The Middle East Council on Global Affairs warned that the Palestinian Authority’s stability is increasingly fragile amid “Israel’s” latest measures.
In a study published in December 2024, the council wrote, “While Israel has long used economic levers to exert political pressure on the PA, the recent banking crisis augurs something far more profound in its implications.”
It added that the banking system, long seen as one of the few stable foundations in the occupied Palestinian territories, is now under exceptional strain, facing challenges that threaten its very resilience. It is contending with “Israel’s” repeated warnings about severing correspondent banking ties, which are vital for cross-border transactions, along with a host of additional restrictive measures that hamper its daily operations.
These pressures are further compounded by the severe economic and political fallout from the ongoing Israeli war on Gaza, which has disrupted markets, strained liquidity, and deepened uncertainty across the financial landscape.
While the Palestinian Monetary Authority and the World Bank maintain that the sector remains strong, growing pressures indicate that a financial crisis could be approaching.

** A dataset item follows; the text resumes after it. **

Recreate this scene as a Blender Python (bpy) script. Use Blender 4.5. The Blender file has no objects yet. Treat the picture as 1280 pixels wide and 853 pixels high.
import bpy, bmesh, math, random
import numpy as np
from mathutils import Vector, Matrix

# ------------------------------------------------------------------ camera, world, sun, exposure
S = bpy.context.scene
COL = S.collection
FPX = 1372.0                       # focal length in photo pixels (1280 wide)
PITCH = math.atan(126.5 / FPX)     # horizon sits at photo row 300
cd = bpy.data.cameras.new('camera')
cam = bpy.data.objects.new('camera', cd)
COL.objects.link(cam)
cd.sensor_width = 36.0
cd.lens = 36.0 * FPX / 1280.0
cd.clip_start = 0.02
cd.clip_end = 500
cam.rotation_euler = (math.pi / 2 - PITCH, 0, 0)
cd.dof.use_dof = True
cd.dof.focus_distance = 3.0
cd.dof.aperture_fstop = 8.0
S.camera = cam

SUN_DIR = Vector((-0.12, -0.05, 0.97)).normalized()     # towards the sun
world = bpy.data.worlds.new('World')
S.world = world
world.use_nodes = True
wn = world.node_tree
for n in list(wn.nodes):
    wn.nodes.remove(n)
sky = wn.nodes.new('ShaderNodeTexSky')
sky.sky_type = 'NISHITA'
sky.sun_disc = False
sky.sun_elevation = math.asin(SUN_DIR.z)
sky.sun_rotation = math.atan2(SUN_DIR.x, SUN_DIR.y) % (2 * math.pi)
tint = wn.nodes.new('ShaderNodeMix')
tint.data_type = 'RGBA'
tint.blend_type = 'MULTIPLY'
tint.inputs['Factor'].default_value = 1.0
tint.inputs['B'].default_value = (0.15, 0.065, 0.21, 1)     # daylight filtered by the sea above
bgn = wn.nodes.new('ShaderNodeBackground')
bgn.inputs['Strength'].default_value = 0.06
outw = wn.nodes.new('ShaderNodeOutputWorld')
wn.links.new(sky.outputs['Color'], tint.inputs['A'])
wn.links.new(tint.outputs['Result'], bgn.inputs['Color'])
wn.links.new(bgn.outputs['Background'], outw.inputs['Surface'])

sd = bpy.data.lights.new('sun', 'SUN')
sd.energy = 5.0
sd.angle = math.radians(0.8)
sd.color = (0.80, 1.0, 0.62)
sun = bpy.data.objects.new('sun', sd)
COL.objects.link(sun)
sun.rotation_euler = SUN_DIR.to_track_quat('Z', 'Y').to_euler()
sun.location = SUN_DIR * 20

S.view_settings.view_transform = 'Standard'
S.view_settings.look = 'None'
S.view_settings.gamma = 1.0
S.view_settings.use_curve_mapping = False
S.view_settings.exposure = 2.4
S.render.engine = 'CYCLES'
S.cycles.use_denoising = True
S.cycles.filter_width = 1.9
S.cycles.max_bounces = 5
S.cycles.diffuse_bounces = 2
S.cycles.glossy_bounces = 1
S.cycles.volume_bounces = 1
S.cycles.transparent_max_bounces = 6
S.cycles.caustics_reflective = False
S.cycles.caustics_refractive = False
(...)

The Jerusalem Post echoed these concerns, stating in a July 3, 2025, report that “the future of the Palestinian Authority stands at a significantly uncertain point, as it rests on the brink of economic collapse and a possible upcoming change of leadership.”
The report emphasized that the Authority’s handling of the prolonged financial crisis serves as yet another indicator of its instability.
“The PA has been significantly weakened since the start of the Israel-Hamas War, and according to estimates in the security establishment, it is not equipped to take responsibility for the Gaza Strip when the war ends.”
Nevertheless, the Palestinian Authority continues to function, striving to prove its value to “Israel” as an asset rather than a burden, according to the paper.